Art and poetry share an inseparable bond. While one is usually described
as silent poetry, the other is often referred to as a work of art created with words. Since time immemorial, both these worlds of creativity have been influencing and inspiring each other. Down the ages, a great number of poets have either been pursuing art with immense dedication, or converting images seen in a work of art into image-bearing or symbolic words. An equally great number of artists, similarly, since ancient times, have borrowed, consciously or unconsciously, images and symbols from the world of literature in general and poetry in particular. Let alone the legends of the Italian Renaissance or other greats of the Western world, this wonderful coexistence is perfectly embodied by none other than Rabindranath himself, so much so that French art critic Henri Bidou wrote in 1930 : “In producing poetry, he (Rabindranath) worked as a painter; now that he is a painter, he works like a poet.”
This spirit is also embodied beautifully by our very own Hiren Bhatacharya and Nilmani Phukan, two iconic figures of the world of poetry in Assam. Just as acclaimed art critic Herbert Read is a serious poet in his own right, Nilmani Phukan, too, has been an art critic of extraordinary vision and understanding. Hiren Bhattacharya, too, takes to painting and drawing from time to time and produces works of quality.
It is because of this close interrelation that art and poetry have evolved side by side over the years. Romanticism captivated these twin worlds for a long period of time. Surrealism was founded by someone who happened to be a legend of French poetry. His name was Andre Breton. Now is the time when Postmodernism has seeped into the world of art, as well as poetry.
Though inseparably linked, art and poetry are but two different media of expression with distinctive characteristics and mediumistic beauty. Both originate from the same seed, and they are the two branches of the same tree with unique features of their own. A pictorial reproduction of a poem can never recreate the original beauty and magic of the words, just as a poem, ‘translated’ from a painting, can never create the same degree of sensations in the soul. So far as creating sensations in the mind of a viewer or a reader is concerned, art and poetry are not complementary to each other. This is because not only are the kind of feelings generated by a work of art or a poem different, there may be difference in their depth and degree as well.
Our senses play a vital role in our appreciation of art and poetry. A painting or any other work of art, except sculptures, has to be seen with the eyes, which are but only the visible and external part of something that eventually completes the process– the inner vision. A sculpture, on the other hand, is created to be seen; but it is possible that some of them can also be felt through touching, even in pitch darkness. In case of a painting, drawing or a graphic work, the eyes are a pre-requisite. A poem is also meant to be read, but it can also be read aloud– and it requires only the ears as receptors. Homer was a blind man. Towards the later phase of his life, Milton, too, went blind, while the work on Paradise Lost was still going on. His wife helped him complete the process.

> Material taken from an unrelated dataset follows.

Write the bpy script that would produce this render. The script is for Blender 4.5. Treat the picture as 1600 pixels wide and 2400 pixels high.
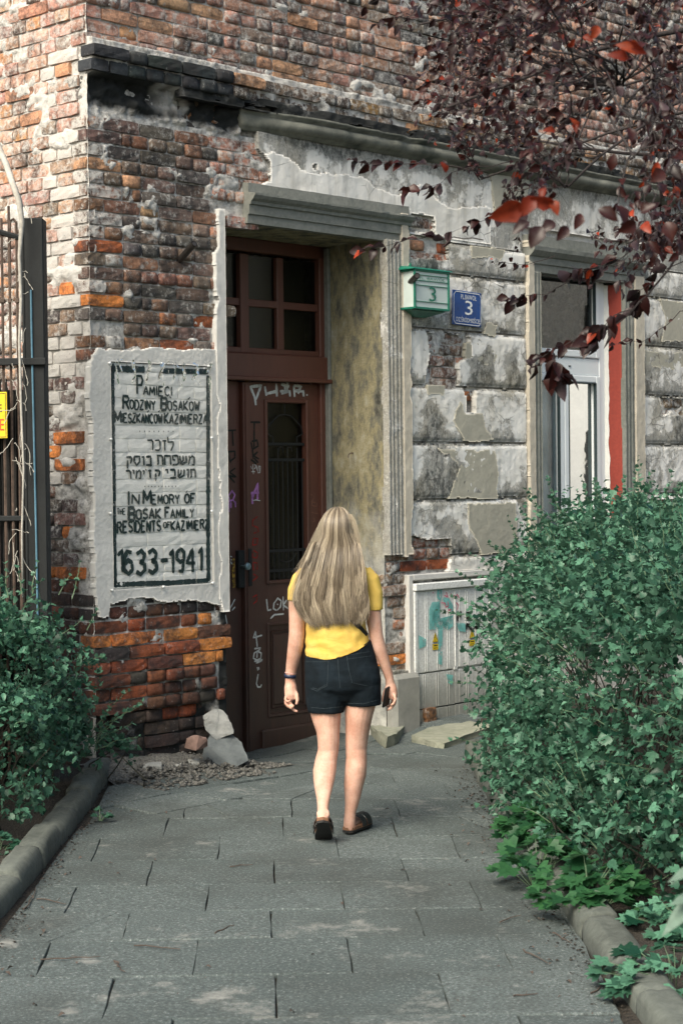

It can be pointed out that poetry is restricted to language, while a work of art can be seen or appreciated by people all over the world. With the growth of information technology, art has found a more expanded horizon. But in case of a poem written in a particular language, it is the feeling beneath the surface created by words, that has a universal appeal. It was not the Sanskrit language, but the sorrow expressed through the world’s first lines of poetry, that was universal – Ma nishada prathishtam twamagamaha/Shashwathi samaha/Yatkrouncha mithunadekam avadhihi kamamohithaha.